Except for nice music. Pipe Dream is pretty much of a bust. It is so warm-hearted about a cold world, so high-minded about its lowlifes as to emerge mere hootch-coated butterscotch. Its bawdyhouse seems about as sinful as Saturday night in a Y.W.C.A.; when its mugs and molls carouse, what is meant to be lowdown seems more like a hoedown. And it is not just the madam who has a heart of gold; with all of its characters' hearts, Pipe Dream shows a positive Midas touch.

Seldom truly raffish, the show is often just plain dull. There are some attractive Hammerstein lyrics, and the Rodgers score ranges pleasantly from the lilt of A Lopsided Bus to the schmalz of All at Once You Love Her. But the production adds little gloss: the dancing is uninspired, the performing—except for William Johnson as Doc—unimpressive. TV's Judy Tyler is little more than a pretty ingenue, and as the madam, Opera Singer Helen Traubel is wildly though likably miscast.

Hamlet in Moscow

No theatrical troupe can ever be completely sure of how it will be received in a strange town—particularly when the troupe is English and the town is Moscow. Last week, for the first time since the 1917 revolution, an English theatrical company was playing in the Soviet capital. It had come to town with an old Russian favorite: Shakespeare's Hamlet (which was presented in the Russian theater of the 1930s as a story of the triumph of a young revolutionary). The Hamlet was a new production (in English) that had not even been proved in London, boasted but a single starkly simple set, and offered a talented but young (33) and relatively untried Hamlet, Paul Scofield.

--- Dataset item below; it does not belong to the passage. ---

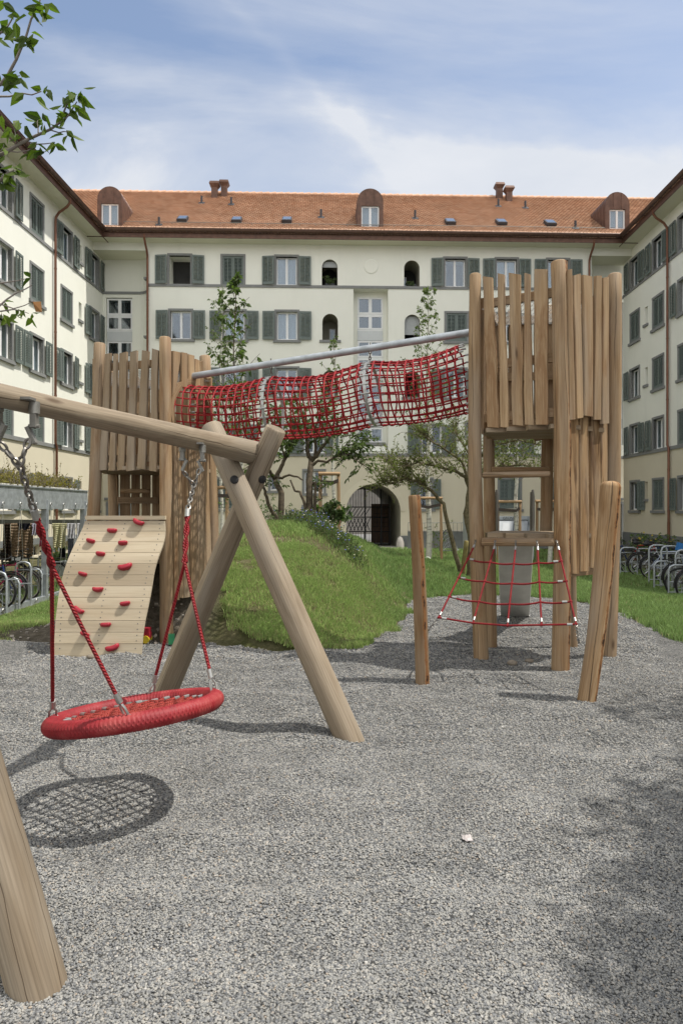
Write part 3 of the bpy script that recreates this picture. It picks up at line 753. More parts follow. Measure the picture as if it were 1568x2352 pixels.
# arch moulding round the gateway
rr=(ax1-ax0)/2; cxx=(ax0+ax1)/2; czz=az1-rr; n=24
for k in range(n):
    a,b=math.pi*k/n,math.pi*(k+1)/n
    w_=.30
    mb.quad((cxx+rr*math.cos(a),-.05,czz+rr*math.sin(a)),(cxx+(rr+w_)*math.cos(a),-.004,czz+(rr+w_)*math.sin(a)),(cxx+(rr+w_)*math.cos(b),-.004,czz+(rr+w_)*math.sin(b)),(cxx+rr*math.cos(b),-.05,czz+rr*math.sin(b)),1)
# corner bays: recessed wall, curved cheek, lintel and ceiling
RD=1.35
for side in(-1,1):
    if side<0: xe,xa,xb=XL,fx(307),fx(225)-.6
    else: xe,xa,xb=XR,fx(1390),fx(1446)+.9
    n=8; pr=None
    for k in range(n+1):
        t=k/n*math.pi/2; x=xe+(xa-xe)*(1-math.cos(t)); y=RD*math.sin(t)
        if pr:
            for za,zb2,m in((BZ,BAND,1),(BAND,14.75,0)): mb.quad((pr[0],pr[1],za),(x,y,za),(x,y,zb2),(pr[0],pr[1],zb2),m)
        pr=(x,y)
    mb.box2((xe,-.0,14.75),(xb,.3,SOFZ),0)
    mb.quad((xe,0,14.74),(xb,0,14.74),(xb,RD+.5,14.74),(xe,RD+.5,14.74),4)
wall=mb.build('wall',[M['plast'],M['plast2'],M['room'],M['room_l'],M['soff'],M['room_l']],back,local=True)
for (x,z,w,h,kind,sl,curt,sw,refl) in wins:
    dark=abs(x-fx(413))<.1 and z>12
    o=window(back,x,z,w,h,kind,sl,curt,sw,'glass' if (z>5 or curt) else 'glass_d',sash=not dark)
    if dark:
        c_=inst('sash_frame',sash_me(.5,WH,False),o,(-.44,.34,0),(0,0,R(80))); inst('pane',pane_me(.5,WH,'glass'),c_)
# window standing open in the first column of the top floor: dark inside
# corner bay stair windows + centre stair window
def stair_window(bld, xa, xb, y, ztop, zbot, name='stair_window'):
    fr=MB(); spn=MB(); pn=MB(); z=ztop; t=.085
    xm=(xa+xb)/2
    while z>zbot+.3:
        for hgt in(.86,.74):
            zb=max(z-hgt,zbot)
            for a,b in((xa,xm),(xm,xb)):
                fr.box2((a,y-.05,zb),(a+t,y,z)); fr.box2((b-t,y-.05,zb),(b,y,z)); fr.box2((a+t,y-.05,zb),(b-t,y,zb+t)); fr.box2((a+t,y-.05,z-t),(b-t,y,z))
                pn.box2((a+t,y-.025,zb+t),(b-t,y-.018,z-t))
            z=zb-.07
            fr.box2((xa,y-.03,z),(xb,y-.002,z+.07))
            if z<zbot+.3: break
        if z<zbot+.3: break
        spn.box2((xa,y-.045,z-.50),(xb,y-.004,z)); z-=.52
    o=fr.build(name,M['white'],bld,local=True); pn.build('pane',M['glass'],o,local=True); spn.build('spandrel_panel',M['spand'],o,local=True)
    return o
stair_window(back,sx0,sx1,.55,fz(850,676),fz(850,1014))
mb=MB(); mb.box2((sx0-.12,.30,fz(850,1021)),(sx1+.12,.56,fz(850,1014.5))); mb.build('stair_sill',M['stone'],back,local=True)
for side in(-1,1):
    if side<0: xa,xb,xo0,xo1=fx(307)-.0,fx(225)-.6,-999,0
    else: xa,xb=fx(1390),fx(1446)+.9
    lo,hi=min(xa,xb),max(xa,xb)
    if side<0: wx0,wx1=fx(245)*1.037,fx(305)*1.037
    else: wx0,wx1=fx(1392)*1.037,fx(1434)*1.037
    mb=MB()
    o2=[dict(x0=wx0,x1=wx1,z0=5.05,z1=12.75,dp=.8)]
    if side<0: dx0,dx1=wx0+.15,wx0+1.15; wx=(wx0+.1,wx0+.55)
    else: dx0,dx1=wx1-1.1,wx1-.1; wx=(wx1-.75,wx1-.2)
    o2+= [dict(x0=dx0,x1=dx1,z0=BZ,z1=1.85,dp=.25,mb=3),dict(x0=wx[0],x1=wx[1],z0=2.2,z1=3.45,dp=.5)]
    walls(mb,lo,hi,BZ,14.75,o2)
    mb.V=[(x,y+RD,z) for x,y,z in mb.V]
    mb.build('bay_wall',[M['plast'],M['plast2'],M['room'],M['doorg']],back,local=True)
    stair_window(back,wx0+.02,wx1-.02,RD+.14,12.72,5.1)
    mb=MB()
    for a in(dx0-.16,dx1): mb.box2((a,RD-.04,BZ),(a+.16,RD+.25,1.85))
    mb.box2((dx0-.16,RD-.045,1.85),(dx1+.16,RD+.25,2.0)); mb.build('door_frame',M['stone'],back,local=True)
    mb=MB(); mb.box2((dx0,RD+.2,BZ),(dx1,RD+.24,1.85)); mb.build('door',M['doorg'],back,local=True)
    w_=wx[1]-wx[0]
    o=inst('window',sill_me(w_),back,((wx[0]+wx[1])/2,RD,2.22)); inst('sash_frame',sash_me(w_,1.23,False),o); inst('pane',pane_me(w_,1.23,'glass_d'),o)
    mb=MB(); mb.box2((min(xa,xb)-.0,RD-.05,12.93),(max(xa,xb),RD+.0,13.06)); mb.box2((min(xa,xb),RD-.05,BAND-.07),(max(xa,xb),RD,BAND+.07)); mb.build('bay_string_course',M['stone'],back,local=True)
    mb=MB()
    for zc in(13.0,BAND):
        pr=None; xe=XL if side<0 else XR; xq=fx(307) if side<0 else fx(1390)
        for k in range(9):
            t=k/8*math.pi/2; x=xe+(xq-xe)*(1-math.cos(t)); y=RD*math.sin(t)-.05
            if pr:
                mb.quad((pr[0],pr[1],zc-.07),(x,y,zc-.07),(x,y,zc+.07),(pr[0],pr[1],zc+.07)); mb.quad((pr[0],pr[1],zc+.07),(x,y,zc+.07),(x,y+.06,zc+.07),(pr[0],pr[1]+.06,zc+.07))
            pr=(x,y)
    for zz in (13.5,10.5,7.6):
        if side<0: mb.box2((fx(326),.30,zz-.1),(fx(326)+.25,.62,zz))
    mb.build('curved_string_course',M['stone'],back,local=True)
mb=MB()
mb.box2((XL,-.045,12.92),(XR,-.003,13.055)); mb.build('upper_string_course',M['stone'],back,local=True)
mb=MB(); mb.box2((XL,-.06,BAND-.085),(XR,-.003,BAND+.075)); mb.build('lower_string_course',M['stone'],back,local=True)
mb=MB(); mb.box2((XL,-.05,BZ),(ax0-.004,-.003,.22)); mb.box2((ax1+.004,-.05,BZ),(XR,-.003,.22)); mb.build('plinth',M['plinth'],back,local=True)
eaves(back,fx(232)-.5,fx(1446)+.6,.72,1.6)
# niche contents: rails, sills, blinds, doors
for i,(x,z,row,px) in enumerate(nich):
    if row in(1,2):
        mb=MB(); mb.box2((x-.55,-.07,z-.13),(x+.55,.1,z-.003)); mb.build('niche_sill',M['stone'],back,local=True)
    if i in(3,0):
        mb=MB(); zt=z+1.30; zb=z+(.35 if i==3 else 1.0)
        k=zb
        while k<zt: mb.box2((x-.39,.18,k),(x+.39,.20,k+.045)); k+=.05
        mb.build('roller_blind',M['blind'],back,local=True)
    if i in(2,4,1):
        mb=MB(); mb.box2((x-.02 if i!=1 else x-.35,1.42,z+.2),(x+.3 if i!=1 else x-.1,1.49,z+.95)); o=mb.build('loggia_window',M['white'],back,local=True)
        mb=MB(); mb.box2((x+.03 if i!=1 else x-.31,1.40,z+.25),(x+.25 if i!=1 else x-.14,1.418,z+.9)); mb.build('pane',M['glass_d'],o,local=True)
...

For its Moscow run of twelve performances, the English company was moved into the Moscow Art Theater, where it occupied famed Director-Theorist Stanislavsky's own playhouse, an austere place that looks less like a theater than a lecture hall. All seats for all performances were sold out days in advance, and on opening night crowds of Muscovites besieged the theater and tied up traffic for hours as they watched 1,200 diplomats, officials and theater personalities, not a single one in evening dress, converge on the spectacle. Though theater lovers offered four times the box-office price for first-night tickets, there were no sellers.